Instituido como tal en 1972 en el marco de la “Cumbre de Estocolmo”, el Día Mundial de la Educación Ambiental, 26 de enero, invita una vez más (y de manera cada vez más apremiante) a replantear la pregunta acerca de qué puede la educación, ante la profusa evidencia de la crisis en la que estamos inmersos, correlato de un modelo de desarrollo que oprime y destruye las fuentes de la vida.
El desafío es a simple vista desmesurado, de cara a discursos que desde la esfera del poder político niegan hechos de la magnitud del cambio climático, imponen una visión del mundo en la que la racionalidad económica es excluyente de toda otra racionalidad.
Y, sin embargo…: la educación ambiental puede orientarse, en principio, a remover las barreras que en la educación formal han impedido largamente hacer pie en la complejidad de lo real, interrogarlo. Puede proponer un pensar situado que enlace el derecho humano a un ambiente sano a otra proclama: la de la naturaleza como sujeto de derecho. ¿Sería viable acaso proteger a uno a expensas del otro?

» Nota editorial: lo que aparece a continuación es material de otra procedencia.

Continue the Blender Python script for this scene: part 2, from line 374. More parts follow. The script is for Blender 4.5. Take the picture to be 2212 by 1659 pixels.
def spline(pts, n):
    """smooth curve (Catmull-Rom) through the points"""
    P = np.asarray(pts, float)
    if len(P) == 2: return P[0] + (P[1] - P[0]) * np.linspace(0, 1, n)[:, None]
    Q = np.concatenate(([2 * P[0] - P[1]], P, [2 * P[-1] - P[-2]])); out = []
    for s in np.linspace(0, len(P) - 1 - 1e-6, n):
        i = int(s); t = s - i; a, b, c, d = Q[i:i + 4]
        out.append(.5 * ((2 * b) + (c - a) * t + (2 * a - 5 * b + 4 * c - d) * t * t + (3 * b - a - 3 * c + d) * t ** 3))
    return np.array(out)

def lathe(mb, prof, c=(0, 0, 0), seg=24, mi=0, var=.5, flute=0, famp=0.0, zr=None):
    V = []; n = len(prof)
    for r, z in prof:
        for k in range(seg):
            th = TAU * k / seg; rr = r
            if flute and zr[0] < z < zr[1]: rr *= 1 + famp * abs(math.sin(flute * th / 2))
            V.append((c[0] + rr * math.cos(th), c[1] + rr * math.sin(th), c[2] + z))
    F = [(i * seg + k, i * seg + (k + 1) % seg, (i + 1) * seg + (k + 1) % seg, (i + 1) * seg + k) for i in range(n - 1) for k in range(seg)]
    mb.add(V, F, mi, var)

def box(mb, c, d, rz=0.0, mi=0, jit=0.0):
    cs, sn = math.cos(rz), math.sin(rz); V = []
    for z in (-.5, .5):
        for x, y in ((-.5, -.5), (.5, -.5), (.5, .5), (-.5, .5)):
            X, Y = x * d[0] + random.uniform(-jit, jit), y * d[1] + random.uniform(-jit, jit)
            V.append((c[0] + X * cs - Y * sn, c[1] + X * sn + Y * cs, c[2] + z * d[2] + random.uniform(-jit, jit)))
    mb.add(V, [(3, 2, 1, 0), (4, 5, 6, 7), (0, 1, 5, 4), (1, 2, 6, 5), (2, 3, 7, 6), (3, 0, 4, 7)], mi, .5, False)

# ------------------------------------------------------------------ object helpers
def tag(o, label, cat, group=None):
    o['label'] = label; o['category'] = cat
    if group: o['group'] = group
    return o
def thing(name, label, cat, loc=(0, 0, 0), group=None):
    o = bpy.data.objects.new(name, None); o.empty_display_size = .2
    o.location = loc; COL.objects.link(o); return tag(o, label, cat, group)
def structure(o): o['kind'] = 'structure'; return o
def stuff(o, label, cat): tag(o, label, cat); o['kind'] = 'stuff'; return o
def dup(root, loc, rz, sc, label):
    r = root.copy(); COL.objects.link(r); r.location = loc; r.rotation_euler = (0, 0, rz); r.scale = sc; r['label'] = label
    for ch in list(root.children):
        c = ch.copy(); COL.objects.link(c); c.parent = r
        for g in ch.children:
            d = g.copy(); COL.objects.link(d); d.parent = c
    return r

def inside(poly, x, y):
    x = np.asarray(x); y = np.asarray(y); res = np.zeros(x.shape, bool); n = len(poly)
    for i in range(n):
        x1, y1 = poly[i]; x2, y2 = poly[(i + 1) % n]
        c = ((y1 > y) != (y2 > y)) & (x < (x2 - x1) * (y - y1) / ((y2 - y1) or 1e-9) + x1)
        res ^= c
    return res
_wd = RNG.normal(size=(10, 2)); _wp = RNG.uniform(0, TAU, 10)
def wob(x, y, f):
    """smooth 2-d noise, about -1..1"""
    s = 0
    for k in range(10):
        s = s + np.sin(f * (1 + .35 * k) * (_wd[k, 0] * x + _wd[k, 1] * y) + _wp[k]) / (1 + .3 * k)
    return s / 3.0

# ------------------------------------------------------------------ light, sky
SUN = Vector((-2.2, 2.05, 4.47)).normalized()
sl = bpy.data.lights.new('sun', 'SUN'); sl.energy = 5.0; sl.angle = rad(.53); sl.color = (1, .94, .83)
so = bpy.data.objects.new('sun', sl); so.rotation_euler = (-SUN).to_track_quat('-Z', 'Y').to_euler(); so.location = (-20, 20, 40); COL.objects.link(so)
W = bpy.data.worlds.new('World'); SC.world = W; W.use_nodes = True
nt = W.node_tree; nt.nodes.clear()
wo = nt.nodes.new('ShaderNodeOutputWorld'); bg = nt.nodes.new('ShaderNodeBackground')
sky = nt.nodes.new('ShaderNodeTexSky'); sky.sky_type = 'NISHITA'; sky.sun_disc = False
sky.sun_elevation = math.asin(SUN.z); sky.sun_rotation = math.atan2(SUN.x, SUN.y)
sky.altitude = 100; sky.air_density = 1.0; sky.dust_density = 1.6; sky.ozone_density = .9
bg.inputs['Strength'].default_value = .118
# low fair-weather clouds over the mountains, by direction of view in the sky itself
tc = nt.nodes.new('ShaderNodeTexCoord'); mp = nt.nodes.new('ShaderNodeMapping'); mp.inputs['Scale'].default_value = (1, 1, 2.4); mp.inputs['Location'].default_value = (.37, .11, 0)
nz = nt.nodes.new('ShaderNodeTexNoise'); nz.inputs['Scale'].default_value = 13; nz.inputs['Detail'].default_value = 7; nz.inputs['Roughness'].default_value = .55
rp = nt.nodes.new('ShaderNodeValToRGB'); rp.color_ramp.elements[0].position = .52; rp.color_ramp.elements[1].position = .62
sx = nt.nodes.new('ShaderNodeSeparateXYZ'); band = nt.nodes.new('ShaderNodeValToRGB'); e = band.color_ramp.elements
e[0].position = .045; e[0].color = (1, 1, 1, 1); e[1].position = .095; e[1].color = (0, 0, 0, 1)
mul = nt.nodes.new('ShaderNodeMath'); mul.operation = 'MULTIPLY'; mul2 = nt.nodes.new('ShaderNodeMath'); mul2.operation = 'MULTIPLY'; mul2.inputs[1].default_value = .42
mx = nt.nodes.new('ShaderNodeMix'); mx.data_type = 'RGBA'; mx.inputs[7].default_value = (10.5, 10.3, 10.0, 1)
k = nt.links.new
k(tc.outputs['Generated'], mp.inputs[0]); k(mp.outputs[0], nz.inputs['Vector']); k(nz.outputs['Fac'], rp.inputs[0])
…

La educación ambiental puede optar por estrategias que alojen el conflicto, en detrimento de una pedagogía del orden que vacía de sentido; puede idear intervenciones que convoquen a la diversidad cultural y al intercambio de saberes, en oposición al pensamiento único y su falsa neutralidad.
Puede -y muchas experiencias en curso así lo testimonian- materializar micropolíticas de planificación comunitaria de prácticas de cuidado del entorno, generando instancias a partir de las cuales compartir motivos para la indignación, la indagación, el reclamo ciudadano. También para la admiración y el disfrute.
De esto se trata, entonces: de la cotidiana oportunidad de proponer posiciones éticas en las que el sentido común se identifique sustantivamente y de manera irrenunciable con el sentido de lo común.
Que este día y los días por venir nos encuentren construyendo resistencias al avasallamiento de la integridad de la vida.